What to produce =
Report all lines from the entries below in which "Write" appears.
Start of Working data
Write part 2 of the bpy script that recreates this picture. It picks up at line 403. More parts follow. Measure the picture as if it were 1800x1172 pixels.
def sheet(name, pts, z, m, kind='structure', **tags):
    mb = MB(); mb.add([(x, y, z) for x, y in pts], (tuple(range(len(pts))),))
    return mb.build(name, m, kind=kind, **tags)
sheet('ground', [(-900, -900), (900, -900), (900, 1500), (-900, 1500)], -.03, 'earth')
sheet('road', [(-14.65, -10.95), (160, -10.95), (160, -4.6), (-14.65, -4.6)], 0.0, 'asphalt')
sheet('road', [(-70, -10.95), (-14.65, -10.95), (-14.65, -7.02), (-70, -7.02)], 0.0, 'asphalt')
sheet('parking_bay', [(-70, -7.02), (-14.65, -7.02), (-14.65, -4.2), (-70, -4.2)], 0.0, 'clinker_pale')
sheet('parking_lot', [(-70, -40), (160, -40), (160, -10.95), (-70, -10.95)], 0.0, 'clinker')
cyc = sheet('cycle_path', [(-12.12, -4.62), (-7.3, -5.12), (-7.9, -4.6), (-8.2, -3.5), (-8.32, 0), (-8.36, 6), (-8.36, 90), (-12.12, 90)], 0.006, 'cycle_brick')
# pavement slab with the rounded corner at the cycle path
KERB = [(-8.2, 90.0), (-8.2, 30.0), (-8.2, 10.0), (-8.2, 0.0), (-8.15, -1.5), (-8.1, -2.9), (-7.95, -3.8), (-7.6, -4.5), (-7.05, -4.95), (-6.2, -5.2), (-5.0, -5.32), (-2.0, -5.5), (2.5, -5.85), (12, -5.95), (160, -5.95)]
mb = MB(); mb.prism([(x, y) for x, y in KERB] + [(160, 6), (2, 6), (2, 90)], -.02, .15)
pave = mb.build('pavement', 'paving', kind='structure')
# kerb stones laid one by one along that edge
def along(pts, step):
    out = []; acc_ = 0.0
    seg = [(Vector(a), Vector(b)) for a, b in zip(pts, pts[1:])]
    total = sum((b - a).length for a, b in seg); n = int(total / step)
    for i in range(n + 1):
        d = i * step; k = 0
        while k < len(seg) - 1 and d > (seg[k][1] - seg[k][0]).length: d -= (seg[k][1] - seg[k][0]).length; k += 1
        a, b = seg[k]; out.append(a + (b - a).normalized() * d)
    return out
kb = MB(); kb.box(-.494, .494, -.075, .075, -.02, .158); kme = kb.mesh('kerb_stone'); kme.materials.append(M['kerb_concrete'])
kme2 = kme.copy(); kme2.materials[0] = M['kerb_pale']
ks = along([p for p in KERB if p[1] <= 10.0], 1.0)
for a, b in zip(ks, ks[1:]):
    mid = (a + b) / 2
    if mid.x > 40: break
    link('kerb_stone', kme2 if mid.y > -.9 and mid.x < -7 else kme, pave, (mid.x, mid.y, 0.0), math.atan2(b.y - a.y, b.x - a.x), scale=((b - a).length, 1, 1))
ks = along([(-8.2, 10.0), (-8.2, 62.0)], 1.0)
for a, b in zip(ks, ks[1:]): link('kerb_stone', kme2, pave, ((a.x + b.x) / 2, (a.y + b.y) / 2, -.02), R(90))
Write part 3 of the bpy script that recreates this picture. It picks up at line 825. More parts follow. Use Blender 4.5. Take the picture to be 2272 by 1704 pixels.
End of Working data
Expected answer =
Write part 2 of the bpy script that recreates this picture. It picks up at line 403. More parts follow. Measure the picture as if it were 1800x1172 pixels.
Write part 3 of the bpy script that recreates this picture. It picks up at line 825. More parts follow. Use Blender 4.5. Take the picture to be 2272 by 1704 pixels.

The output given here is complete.